REPUBLIKA.CO.ID, JAKARTA -- Sebanyak delapan fraksi yang ada di DPR akhirnya menyepakati draf Rancangan Undang-Undang Tindak Pidana Kekerasan Seksual (RUU TPKS). Selanjutnya, keputusan tersebut akan dibawa ke rapat paripurna DPR untuk disahkan sebagai RUU usulan DPR.
Fraksi Partai Demokrasi Indonesia Perjuangan (PDIP) DPR menyatakan setuju agar RUU TPKS dibawa ke rapat paripurna. Alasannya, Indonesia membutuhkan payung hukum untuk menghadirkan keadilan bagi korban kekerasan seksual.
"Semangat reformasi hukum melalui undang-undang ini telah dibawa oleh PDI Perjuangan yang terus mengawal proses pembentukan RUU tentang TPKS agar menjadi produk hukum yang berkeadilan sosial bagi para korban," ujar anggota Badan Legislasi (Baleg) Selly Andriany Gantina dalam rapat Panja RUU TPKS, Rabu (8/12).
Hal senada disampaikan Fraksi Partai Amanat Nasional (PAN), Partai Nasdem, dan Partai Kebangkitan Bangsa (PKB). Sementara Fraksi Partai Golkar juga menyatakan setuju, tetapi diharapkan agar poin-poinnya disempurnakan agar tak menjadi polemik.
Anggota Badan Legislasi (Baleg) DPR dari Fraksi Golkar Ferdiansyah mengatakan fraksinya meminta Baleg menunda pengambilan keputusan RUU TPKS untuk menjadi usul inisiatif DPR. Dia mengatakan, RUU TPKS perlu menampung lebih banyak aspirasi masyarakat sebelum diambil keputusan.
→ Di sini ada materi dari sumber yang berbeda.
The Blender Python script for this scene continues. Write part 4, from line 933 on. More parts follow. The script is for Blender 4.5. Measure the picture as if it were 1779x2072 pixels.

"Kami apresiasi pimpinan Panja RUU TPKS sudah menampung aspirasi masyarakat namun idealnya perlu dicatat dan didalami lebih lanjut," kata Ferdiansyah saat membacakan pandangan F-Golkar dalam Rapat Pleno Baleg DPR RI di Kompleks Parlemen, Jakarta, Rabu.
Dia mengatakan, Fraksi Golkar mengusulkan agar RUU TPKS dilanjutkan kembali pembahasannya pada Masa Sidang III tahun Sidang 2021-2022. Hal itu menurut dia agar aga kesempurnaan dalam konten RUU TPKS sehingga ketika RUU tersebut disahkan menjadi UU maka tidak ada celah untuk dilakukan uji materi.
"Dalam waktu dekat, Fraksi Golkar akan menerima beberapa audiensi dari tokoh agama, alim ulama, tokoh masyarakat untuk mendengarkan masukan mereka terkait RUU TPKS," ujarnya.